By Luther Blacklock
On Page 78 of Ben Hogan's book
The Modern Fundamentals of Golf appears one of the most famous and influential images in the history of golf instruction. It shows Hogan addressing a driver with a huge pane of glass resting on his shoulders, his head poking through a hole in the glass.
This illustration was cutting-edge in its day and is still worthy of examination in this current era. It is a simple representation of the Swing Plane (as Hogan considered it), yet it contained far more information than may have at first appeared.
In Hogan's famous image, the illustration has the pane of glass resting on the shoulders. Some 30 years earlier, Seymour Dunn had used a similar image in his Golf School in New York; he too showed the Swing Plane by way of a huge board resting on the ball-to-target line but with a hole sufficiently large to allow him to swing his hickory shafted club. Seymour Dunn's representation of the Swing Plane clearly showed an inclined plane resting in parallel with the ball-to-target line, bold pencil marks on the board itself indicating the elliptical nature of the clubhead's arc.
Dunn's book was entitled
The Golf Fundamentals and was first printed in 1920; hence Hogan's book had to carry the word 'Modern' in its title to distinguish it as different.
In this article I want to demonstrate that Ben Hogan's description of the swing plane was a tiny fraction out, a technical splitting of hairs I suspect can be attributed to the artistic license Hogan afforded the actual artist. More importantly, I wish to show that Hogan's pane-of-glass image is still far better than the majority of confused doctrines that are published and taught today! We can kill and bury, once and for all, the misleading nonsense of 'Shaft Plane'.
By examining Hogan's teachings thoroughly we discover hidden truth in his words that will lead us to the most vital 'Lost Fundamental' of them all! And the name of this long lost fundamental? I call it the 'Optimum Biomechanical Swing Plane'. This Fundamental is, I believe, the pivotal reference point of the entire golf swing. The 'Optimum Biomechanical Swing Plane' is rather like the North Pole – i.e. it's a vital point of reference, but very few will ever go there! However, we who teach the game must know where it is; or else, like an explorer with no compass, we might get lost. Worse still, we might lead others in the wrong direction!
The reality is that the Swing Plane runs from the ball up through the shoulder joints (to the sternum, the 'hub' of the human wheel). Identifying 'optimum plane'A golfer could swing the club in an extremely 'flat' plane or, conversely, in a very 'upright' plane. I hope we can all agree on that. And surely it stands to reason that in between these two extremes lies the ideal, neutral swing plane. This is the 'Optimum Biomechanical Swing Plane'; Ben Hogan knew where it was and, what's more, he used it! For the sake of simplicity, Hogan allowed the artist to superimpose the pane of glass resting on his shoulders; it served the purpose. Hogan, a short man with long arms, could swing a driver very close to that imaginary sheet of glass.

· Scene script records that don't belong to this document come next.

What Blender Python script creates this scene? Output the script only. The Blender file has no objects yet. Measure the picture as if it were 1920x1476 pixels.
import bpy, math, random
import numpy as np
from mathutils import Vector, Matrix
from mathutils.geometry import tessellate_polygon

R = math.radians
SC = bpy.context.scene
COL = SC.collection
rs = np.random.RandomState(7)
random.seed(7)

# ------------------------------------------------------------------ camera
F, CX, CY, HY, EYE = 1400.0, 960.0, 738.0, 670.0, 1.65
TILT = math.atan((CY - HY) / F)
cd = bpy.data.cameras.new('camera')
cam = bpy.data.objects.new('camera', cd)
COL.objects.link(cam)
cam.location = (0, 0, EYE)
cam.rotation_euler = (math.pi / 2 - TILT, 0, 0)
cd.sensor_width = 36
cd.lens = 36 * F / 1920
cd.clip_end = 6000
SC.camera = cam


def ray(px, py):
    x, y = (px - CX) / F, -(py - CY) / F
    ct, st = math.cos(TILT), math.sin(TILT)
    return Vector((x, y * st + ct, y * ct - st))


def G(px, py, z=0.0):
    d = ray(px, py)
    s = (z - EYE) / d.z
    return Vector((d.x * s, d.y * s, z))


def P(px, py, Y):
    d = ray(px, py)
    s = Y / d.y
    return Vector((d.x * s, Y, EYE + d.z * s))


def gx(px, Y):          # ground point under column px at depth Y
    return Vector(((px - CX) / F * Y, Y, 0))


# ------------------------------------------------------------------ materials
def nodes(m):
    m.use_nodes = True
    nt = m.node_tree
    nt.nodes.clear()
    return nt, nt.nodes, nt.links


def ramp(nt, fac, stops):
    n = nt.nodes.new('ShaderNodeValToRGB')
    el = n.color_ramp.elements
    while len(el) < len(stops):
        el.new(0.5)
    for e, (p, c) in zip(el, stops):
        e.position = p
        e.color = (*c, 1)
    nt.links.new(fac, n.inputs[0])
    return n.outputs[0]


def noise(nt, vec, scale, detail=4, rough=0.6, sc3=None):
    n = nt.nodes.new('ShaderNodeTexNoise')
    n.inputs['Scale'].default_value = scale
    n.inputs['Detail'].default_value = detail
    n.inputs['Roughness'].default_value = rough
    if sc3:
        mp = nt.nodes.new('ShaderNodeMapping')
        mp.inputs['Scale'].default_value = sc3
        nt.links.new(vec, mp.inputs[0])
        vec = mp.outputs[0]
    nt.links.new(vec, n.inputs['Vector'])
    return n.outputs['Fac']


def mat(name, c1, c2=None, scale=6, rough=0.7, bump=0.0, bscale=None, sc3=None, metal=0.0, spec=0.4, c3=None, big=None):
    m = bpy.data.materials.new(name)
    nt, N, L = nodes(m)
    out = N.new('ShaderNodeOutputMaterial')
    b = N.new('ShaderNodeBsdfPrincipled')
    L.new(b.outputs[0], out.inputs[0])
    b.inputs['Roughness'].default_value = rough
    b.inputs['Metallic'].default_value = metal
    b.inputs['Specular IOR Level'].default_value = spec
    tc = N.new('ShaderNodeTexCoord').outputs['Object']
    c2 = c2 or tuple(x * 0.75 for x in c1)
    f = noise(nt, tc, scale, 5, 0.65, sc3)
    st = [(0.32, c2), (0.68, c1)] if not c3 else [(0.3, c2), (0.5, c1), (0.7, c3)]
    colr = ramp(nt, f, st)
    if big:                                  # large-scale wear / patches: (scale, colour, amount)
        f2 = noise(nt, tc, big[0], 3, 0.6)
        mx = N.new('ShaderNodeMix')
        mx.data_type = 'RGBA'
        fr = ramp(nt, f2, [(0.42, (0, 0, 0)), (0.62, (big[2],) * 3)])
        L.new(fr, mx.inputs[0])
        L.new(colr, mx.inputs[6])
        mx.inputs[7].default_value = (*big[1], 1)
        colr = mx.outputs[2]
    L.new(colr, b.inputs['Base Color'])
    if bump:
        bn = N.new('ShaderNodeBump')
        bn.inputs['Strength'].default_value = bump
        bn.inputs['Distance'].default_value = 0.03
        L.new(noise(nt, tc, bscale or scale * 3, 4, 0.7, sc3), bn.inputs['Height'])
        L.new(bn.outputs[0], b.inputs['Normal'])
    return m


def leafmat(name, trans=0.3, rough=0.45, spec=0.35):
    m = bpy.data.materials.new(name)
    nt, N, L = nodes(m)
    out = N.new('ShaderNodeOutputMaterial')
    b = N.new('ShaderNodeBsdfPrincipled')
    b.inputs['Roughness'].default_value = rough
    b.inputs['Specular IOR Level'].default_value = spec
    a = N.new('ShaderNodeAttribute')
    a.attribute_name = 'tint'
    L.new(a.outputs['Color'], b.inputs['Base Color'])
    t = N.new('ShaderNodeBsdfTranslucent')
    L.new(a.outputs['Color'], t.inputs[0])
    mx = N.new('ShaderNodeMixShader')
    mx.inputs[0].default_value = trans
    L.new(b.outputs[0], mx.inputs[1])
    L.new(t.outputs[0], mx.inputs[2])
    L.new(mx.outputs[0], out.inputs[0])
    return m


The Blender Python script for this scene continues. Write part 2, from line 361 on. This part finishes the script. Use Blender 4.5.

But it is my contention that, were he ever to have tried this for real, his left shoulder would have broken through the glass as he neared the top of his backswing (in a dynamic motion the shoulders twist, roll and lift during the backswing). His image on page 78 of his book was out by some 4 to 6 inches; the pane of glass or 'swing plane' should run through the top of the sternum or breastbone. 'Then why didn't he say that?', you might ask. Well, he did. For if you look across to page 79 you will see Hogan, at the set-up, holding a board between his forearms that points directly at the ball. And the accompanying caption shouts out a vital truth: the 'Backswing Plane' runs through the shoulders! The pane of glass image was just that – an image. It was meant to convey a 'principle' and not a detailed 'law'. Hogan gave the artist license on page 78 but specified the exact angle of the swing plane on page 79.